The Indian cricket team, which has a lead of 1-0 in the three-match contest has a rare opportunity to win the Twenty20 International (T20I) series against Australia. It must be remembered that this is the first time ever that India and Australia are involved in a bilateral T20I series Down Under, and the Indian cricket team can emerge victorious due to various reasons. India won the opening match at the Adelaide Oval by 37 runs on Tuesday, which was their second win on the trot on this tour of Australia.

India made a strong comeback after being thrashed in first four matches in a row in the One-Day International (ODI) series. But Indian captain MS Dhoni and his men showed character and resilience in face of adversities, as they ended their losing streak against Australia in Australia when they won the final ODI at the Sydney Cricket Ground (SCG) by 6 wickets with Manish Pandey getting his maiden century in the 50-over format.

In the first match of the T20I series, India were at their dominant best as they exposed Australia’s weaknesses in the format. After their loss, Australia captain Aaron Finch admitted that the target of 189 was too much for his side, and a total around 170 would have been achievable. Indian bowlers struggled against Australia in the ODI series, but they managed to bowl out Australia for 151, which was certainly a commendable effort.

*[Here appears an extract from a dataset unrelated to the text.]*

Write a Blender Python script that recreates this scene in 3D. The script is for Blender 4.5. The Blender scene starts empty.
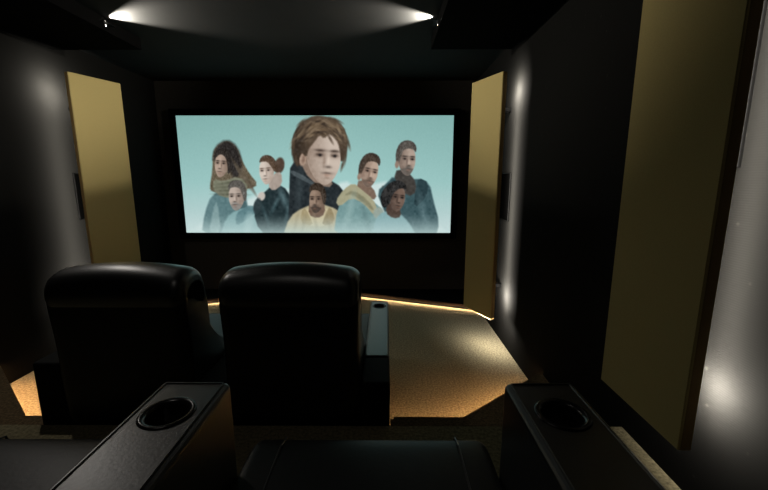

As the two teams gear up for the second T20I at the Melbourne Cricket Ground (MCG) on Friday, Indian cricket team has a strong chance to emerge victorious and seal the series. Why? Let’s take a look:

India have a vital 1-0 lead: When South Africa were in India late last year, the tourists insisted on making winning starts in all their series. South Africa won the first T20I as well as the first ODI, and thus attained momentum which benefited them throughout the series. Here, India are 1-0 ahead and they need only one more win from the remaining two games to seal the victory. Australia, who are already under pressure, will be on the backfoot as one more failure in the format will open the doors for severe criticism.

David Warner and Steven Smith rested: The two run-machines in the Australian camp will not be there in the second T20I at Melbourne, which makes India’s chances of winning even stronger. Both the batsmen have a liking to Indian bowlers and their absence will deplete the Australians severely.

India have a composed side: Till the ODI series against Australia, there was a perception that India’s Test team is far more settled than their limited-overs’ team. But in just one outing, India showed their road map to success with batsmen going all guns blazing and their spinners, combining well with rookies Jasprit Bumrah and Hardik Pandya doing the rest of the damage. All that India needs to do is to maintain the same all-round performance, and there is enough depth in both batting and bowling departments to handle pressure situations.

Australia’s shortcomings: On the other hand, Australian bowlers struggled on all fronts in the first T20I, with their decision to recall Shaun Tait backfiring completely. Also, Australia looked like being short of experienced men in their lower-order, with three of their top batsmen — Finch, David Warner and Steven Smith — forming the top order. Chris Lynn and Travis Head have been in terrific form in the Big Bash League (BBL), but they were tamed by Indian spinners in the middle overs of their chase at Adelaide and that caused lot of damage.

India’s expertise in T20 cricket: While Australia cannot be underestimated whatsoever, the expertise that the Indians have in their ranks is somewhat unmatched. Pandya was wayward on debut, but he ended the game with two wickets. Bumrah has turned up as a surprise package for Australia, which was proven by Finch’s struggle in the bowler’s first over at Adelaide. India, on the other hand, went about the job as per the plan and in the end emerged as winners.